For his part, the Plateau Governor-elect, Caleb Mutfwang, while corroborating with what Mohammed said on the need to reverse the country’s debt situation, stated that there is need for collaboration between federal and state governments in order to create right policies to reverse the situation.

He noted that the way to go is to look for ways and means of creating wealth as a nation so that more Nigerians would come out of poverty.

“This is both a national and sub national issue. We at the sub-national level will be collaborating with the federal government, as members of the National Economic Council to come up with the right policies that we’ll be able to reverse our debt situation. And of course, reversing debt is not rocket science, you have to create wealth, you have to add more money to be able to pay your deaths. So we must look at ways and means of creating wealth as a nation.

“For us back on the Plateau, of course, we’ll be looking at how to be able to boost our economy, diversify our economy, and ensure that there is effectiveness in all the productive sectors of our lives. And at the end of the day, the bottom line, is that our people must come out of poverty and begin to create wealth, so that we can be able to pay more taxes, improve our Internally Generated Revenue (IGR). And then from there, we can be able to reduce our debts” he said.

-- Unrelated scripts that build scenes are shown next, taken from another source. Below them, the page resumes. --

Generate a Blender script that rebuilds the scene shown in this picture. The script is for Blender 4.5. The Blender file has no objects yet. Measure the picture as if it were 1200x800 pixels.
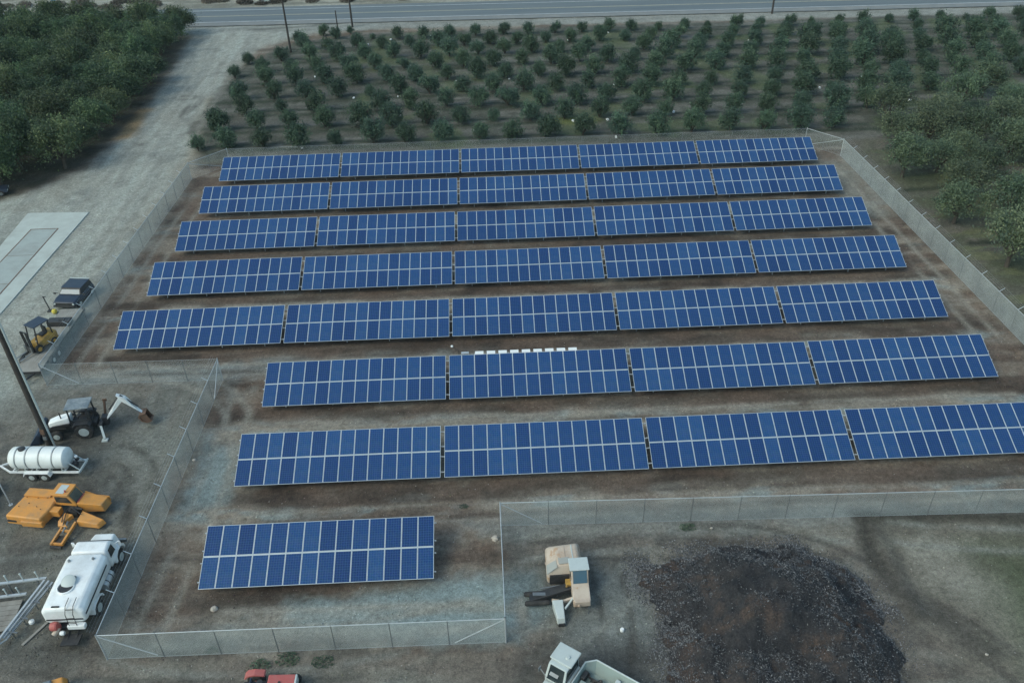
import bpy, math, random
import numpy as np
from mathutils import Vector, Matrix, Euler
R = math.radians
HAZE = .00010
random.seed(7)
rng = np.random.default_rng(11)
S = bpy.context.scene
COL = S.collection

# ------------------------------------------------------------------ helpers
class MB:
    def __init__(self): self.v = []; self.f = []
    def add(self, vs, fs):
        o = len(self.v); self.v += [tuple(p) for p in vs]; self.f += [tuple(i + o for i in f) for f in fs]; return self
    def hexa(self, p):   # bottom 4 ccw, top 4 ccw
        return self.add(p, [(3,2,1,0),(4,5,6,7),(0,1,5,4),(1,2,6,5),(2,3,7,6),(3,0,4,7)])
    def box(self, c, s, rot=None):
        x, y, z = s[0]/2, s[1]/2, s[2]/2
        p = [Vector(q) for q in ((-x,-y,-z),(x,-y,-z),(x,y,-z),(-x,y,-z),(-x,-y,z),(x,-y,z),(x,y,z),(-x,y,z))]
        if rot: M = Euler(rot).to_matrix(); p = [M @ q for q in p]
        return self.hexa([q + Vector(c) for q in p])
    def bar(self, a, b, w, h=None):
        a, b = Vector(a), Vector(b); h = h or w; d = (b-a).normalized()
        up = Vector((0,0,1)) if abs(d.z) < .95 else Vector((1,0,0))
        s = d.cross(up).normalized()*w/2; u = s.cross(d).normalized()*h/2
        return self.hexa([a-s-u, a+s-u, b+s-u, b-s-u, a-s+u, a+s+u, b+s+u, b-s+u])
    def tube(self, a, b, r0, r1=None, n=8, caps=True):
        a, b = Vector(a), Vector(b); r1 = r0 if r1 is None else r1; d = (b-a).normalized()
        up = Vector((0,0,1)) if abs(d.z) < .95 else Vector((1,0,0))
        s = d.cross(up).normalized(); u = s.cross(d)
        vs = []
        for p, r in ((a,r0),(b,r1)):
            for i in range(n):
                t = 2*math.pi*i/n; vs.append(p + (s*math.cos(t)+u*math.sin(t))*r)
        fs = [(i,(i+1)%n,n+(i+1)%n,n+i) for i in range(n)]
        if caps: fs += [tuple(range(n-1,-1,-1)), tuple(range(n,2*n))]
        return self.add(vs, fs)
    def path(self, pts, r, n=8):
        for a, b in zip(pts, pts[1:]): self.tube(a, b, r, r, n)
        return self
    def lathe(self, prof, c, axis='z', n=20):   # prof: (radius, along)
        vs = []; c = Vector(c)
        for r, h in prof:
            for i in range(n):
                t = 2*math.pi*i/n; a, b = r*math.cos(t), r*math.sin(t)
                vs.append(c + Vector({'z':(a,b,h),'y':(b,h,a),'x':(h,a,b)}[axis]))
        fs = []
        for k in range(len(prof)-1):
            for i in range(n): fs.append((k*n+i, k*n+(i+1)%n, (k+1)*n+(i+1)%n, (k+1)*n+i))
        fs += [tuple(range(n-1,-1,-1)), tuple((len(prof)-1)*n+i for i in range(n))]
        return self.add(vs, fs)
    def prism(self, prof, a, b, ax='y', inset=0):   # prof (x,z) along y, or (x,y) along z, (y,z) along x
        n = len(prof); vs = []
        for k in (a, b):
            for p, q in prof:
                vs.append({'y':(p,k,q),'z':(p,q,k),'x':(k,p,q)}[ax])
        fs = [(i,(i+1)%n,n+(i+1)%n,n+i) for i in range(n)] + [tuple(range(n-1,-1,-1)), tuple(range(n,2*n))]
        return self.add(vs, fs)
    def loft(self, secs):     # closed sections with equal counts
        n = len(secs[0]); vs = [p for s in secs for p in s]; fs = []
        for k in range(len(secs)-1):
            for i in range(n): fs.append((k*n+i,k*n+(i+1)%n,(k+1)*n+(i+1)%n,(k+1)*n+i))
        fs += [tuple(range(n-1,-1,-1)), tuple((len(secs)-1)*n+i for i in range(n))]
        return self.add(vs, fs)
    def rock(self, c, r, seed=0):
        rr = random.Random(seed); n, m = 8, 5; vs = []; fs = []
        for j in range(1, m):
            for i in range(n):
                t, p = 2*math.pi*i/n, math.pi*j/m; k = r*(.75+.5*rr.random())
                vs.append((c[0]+k*math.sin(p)*math.cos(t), c[1]+k*math.sin(p)*math.sin(t)*.8, c[2]+k*.6*math.cos(p)))
        o = len(vs); vs += [(c[0],c[1],c[2]+r*.6),(c[0],c[1],c[2]-r*.6)]
        for j in range(m-2):
            for i in range(n): fs.append((j*n+i,(j+1)*n+i,(j+1)*n+(i+1)%n,j*n+(i+1)%n))
        for i in range(n): fs += [(o,i,(i+1)%n),(o+1,(m-2)*n+(i+1)%n,(m-2)*n+i)]
        return self.add(vs, fs)

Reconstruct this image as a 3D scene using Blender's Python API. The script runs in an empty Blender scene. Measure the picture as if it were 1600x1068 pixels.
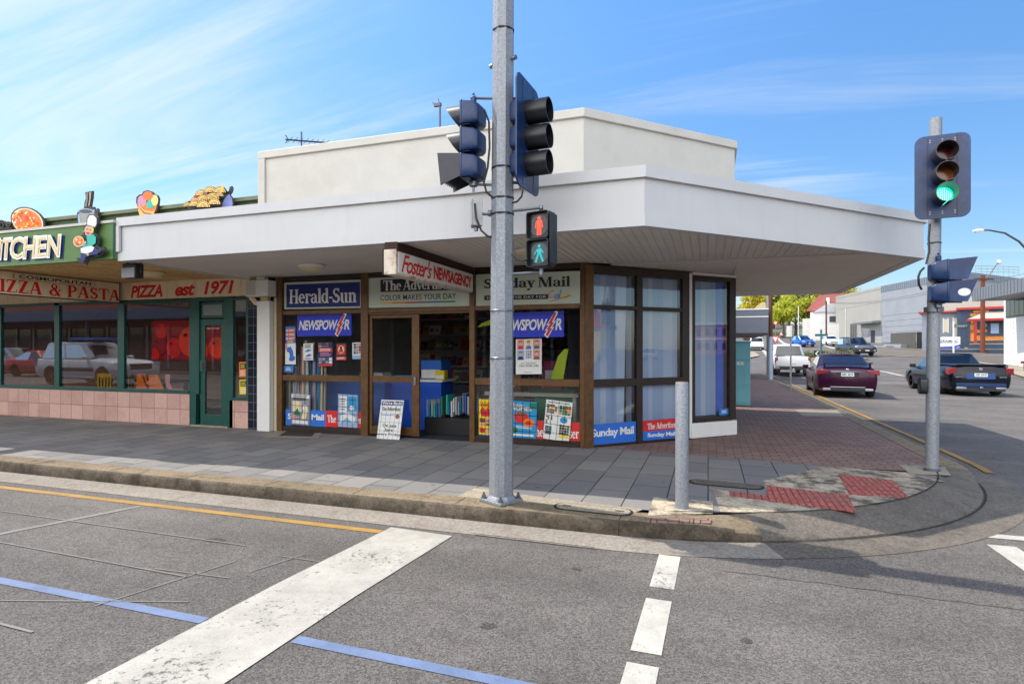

The Katsina State governor-elect, Dikko Radda, said as soon as he is sworn-in, there would be a comprehension assessment of the debt profile with a view to restructuring it in order to meet the obligations for the people of the state.

Asked if he subscribed to  the idea that the World Bank and other international agencies should have raised redflag that Nigeria debt is getting high, Radda said: “I may not know but of course, I’m not a financial expert to give this kind of analysis. But what I’m sure of is we have to be careful on the debt for the country and our states, because it may have some negative impact on the economy going forward. There is nothing wrong in borrowing to the develop but it’s wrong to borrow to spend uselessly.”

Benue State Governor-elect, Rev. Fr. Hyacinth Alia, however, commended the NGF for the induction events, saying it was an opportunity for them to learn about a lot of things.

He said: “I’m pleased to have been part to it for a number of reasons. One, for us, the incoming governors, is creating  a new way for us to know where to follow, what to avoid and try to see how we can manage people’s expectations.

“You know, like myself, it’s quiet tall order. So when you hear colleagues, where their experience it’s a sort of an incentive for you to reposition yourself and create a new balance so that you don’t disappoint yourself or the people or the nation.”